Aim:
Copy all of the material word for word, except for the pictures.

▼▼▼

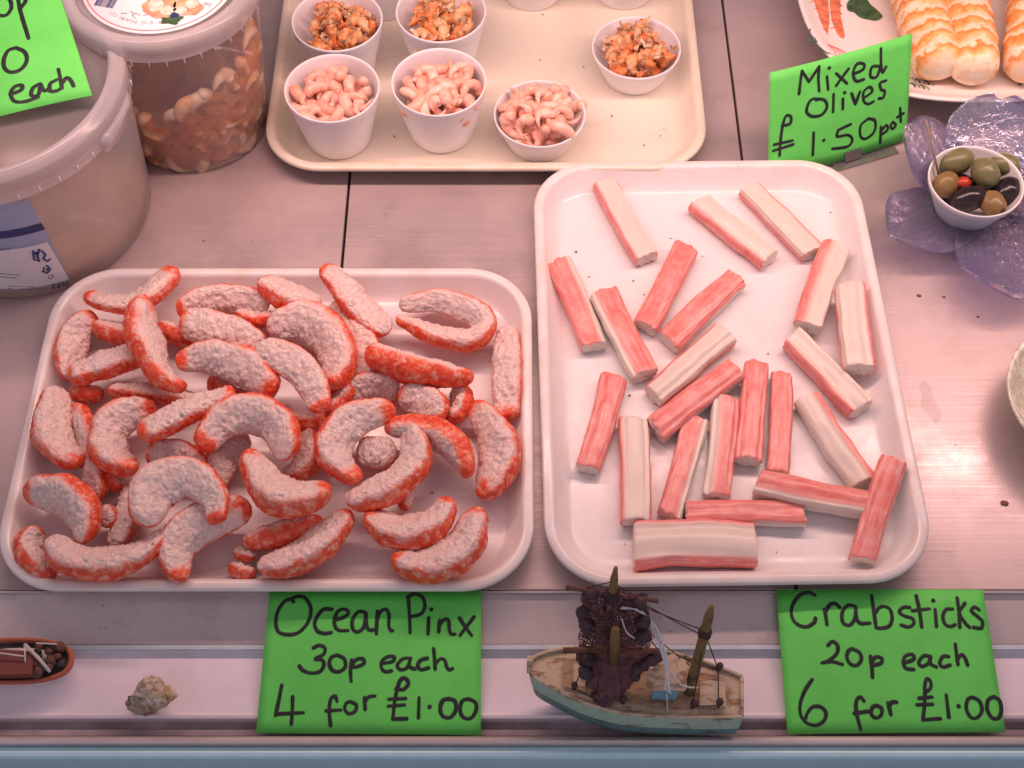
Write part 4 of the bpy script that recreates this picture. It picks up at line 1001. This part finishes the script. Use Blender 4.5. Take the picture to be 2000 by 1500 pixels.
for a in range(0, 180, 36): line(mb, [(1585 + 11 * math.cos(R(a)), 80 + 9 * math.sin(R(a))), (1585, 80), (1585 - 11 * math.cos(R(a)), 80 - 9 * math.sin(R(a)))], 0.0006)
mb.build('painted_scroll', 'paint_line', plat, origin=plat.location)
mb = MB()
for i in range(9):
    x, y = 1778 + (i % 5) * 9, 152 + (i // 5) * 10 + (i % 5) * 2; line(mb, [(x, y), (x + 6, y + 2), (x + 10, y + 8)], 0.0009, i % 2)
mb.build('painted_sprig', ['paint_sprig', 'paint_line'], plat, origin=plat.location)
mb = MB(); line(mb, [(1985,158),(1998,162),(2010,160)], 0.0012, 1); line(mb, [(1990,166),(2000,160),(2012,154)], 0.0012, 1)
mb.build('painted_sprig', ['paint_sprig', 'paint_line'], plat, origin=plat.location)
def roll(a, b_, wpx, label, seed, tail):
    n, m = 60, 40; zc = ZD + 0.022; A, B = U(a[0], a[1], zc), U(b_[0], b_[1], zc - 0.002); r = wpx / 2 * mmpx(B); t_ = (B - A).normalized(); rt = t_.cross(Vector((0, 0, 1))).normalized(); up_ = rt.cross(t_)
    rows = []; al = []; ar = []; ri = []
    for i in range(n):
        u = i / (n - 1); e = min(1, (1 - u) * (B - A).length / (r * tail)); rr = r * (0.16 + 0.84 * math.sqrt(max(0, 1 - (1 - e) ** 2.2))) * (0.86 + 0.14 * min(1, u * 2.2))
        if u < 0.06: rr *= 0.4 + 10 * u
        row = []
        for k in range(m):
            f = 2 * math.pi * k / m; v = A + (B - A) * u + (rt * math.cos(f) + up_ * math.sin(f) * 0.92) * rr
            v += (rt * math.cos(f) + up_ * math.sin(f)) * (0.0003 * math.sin(u * 62 + 1.8 * MN.noise(v * 40) + seed) + 0.0016 * MN.noise(v * 55))
            row.append(v); al.append(u); ar.append(abs(k / m - 0.5) * 2); ri.append(max(0, min(1, (u - 0.955 + 0.03 * MN.noise(v * 90)) * 18)))
        rows.append(row)
    dz = min(v.z for row in rows for v in row) - (ZD - 0.0006)
    mb = MB(); mb.grid([[v - Vector((0, 0, dz)) for v in row] for row in rows], along=al, around=ar, rind=ri, seed=[seed] * (n * m))
    tag(mb.build('seafood_roll', 'striped_roll'), label, 'seafood roll', 'striped rolls on the platter')
roll((1762, -75), (1838, 142), 102, 'striped roll beside the Mixed Olives card, its cream end showing', 1.3, 0.75)
roll((1868, -85), (1906, 152), 102, 'striped roll in the middle of the platter with blunt orange end', 5.1, 0.95)
roll((2022, -85), (2008, 150), 104, 'striped roll cut off by the right picture edge', 8.8, 0.95)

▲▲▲

Result:
Write part 4 of the bpy script that recreates this picture. It picks up at line 1001. This part finishes the script. Use Blender 4.5. Take the picture to be 2000 by 1500 pixels.
for a in range(0, 180, 36): line(mb, [(1585 + 11 * math.cos(R(a)), 80 + 9 * math.sin(R(a))), (1585, 80), (1585 - 11 * math.cos(R(a)), 80 - 9 * math.sin(R(a)))], 0.0006)
mb.build('painted_scroll', 'paint_line', plat, origin=plat.location)
mb = MB()
for i in range(9):
    x, y = 1778 + (i % 5) * 9, 152 + (i // 5) * 10 + (i % 5) * 2; line(mb, [(x, y), (x + 6, y + 2), (x + 10, y + 8)], 0.0009, i % 2)
mb.build('painted_sprig', ['paint_sprig', 'paint_line'], plat, origin=plat.location)
mb = MB(); line(mb, [(1985,158),(1998,162),(2010,160)], 0.0012, 1); line(mb, [(1990,166),(2000,160),(2012,154)], 0.0012, 1)
mb.build('painted_sprig', ['paint_sprig', 'paint_line'], plat, origin=plat.location)
def roll(a, b_, wpx, label, seed, tail):
    n, m = 60, 40; zc = ZD + 0.022; A, B = U(a[0], a[1], zc), U(b_[0], b_[1], zc - 0.002); r = wpx / 2 * mmpx(B); t_ = (B - A).normalized(); rt = t_.cross(Vector((0, 0, 1))).normalized(); up_ = rt.cross(t_)
    rows = []; al = []; ar = []; ri = []
    for i in range(n):
        u = i / (n - 1); e = min(1, (1 - u) * (B - A).length / (r * tail)); rr = r * (0.16 + 0.84 * math.sqrt(max(0, 1 - (1 - e) ** 2.2))) * (0.86 + 0.14 * min(1, u * 2.2))
        if u < 0.06: rr *= 0.4 + 10 * u
        row = []
        for k in range(m):
            f = 2 * math.pi * k / m; v = A + (B - A) * u + (rt * math.cos(f) + up_ * math.sin(f) * 0.92) * rr
            v += (rt * math.cos(f) + up_ * math.sin(f)) * (0.0003 * math.sin(u * 62 + 1.8 * MN.noise(v * 40) + seed) + 0.0016 * MN.noise(v * 55))
            row.append(v); al.append(u); ar.append(abs(k / m - 0.5) * 2); ri.append(max(0, min(1, (u - 0.955 + 0.03 * MN.noise(v * 90)) * 18)))
        rows.append(row)
    dz = min(v.z for row in rows for v in row) - (ZD - 0.0006)
    mb = MB(); mb.grid([[v - Vector((0, 0, dz)) for v in row] for row in rows], along=al, around=ar, rind=ri, seed=[seed] * (n * m))
    tag(mb.build('seafood_roll', 'striped_roll'), label, 'seafood roll', 'striped rolls on the platter')
roll((1762, -75), (1838, 142), 102, 'striped roll beside the Mixed Olives card, its cream end showing', 1.3, 0.75)
roll((1868, -85), (1906, 152), 102, 'striped roll in the middle of the platter with blunt orange end', 5.1, 0.95)
roll((2022, -85), (2008, 150), 104, 'striped roll cut off by the right picture edge', 8.8, 0.95)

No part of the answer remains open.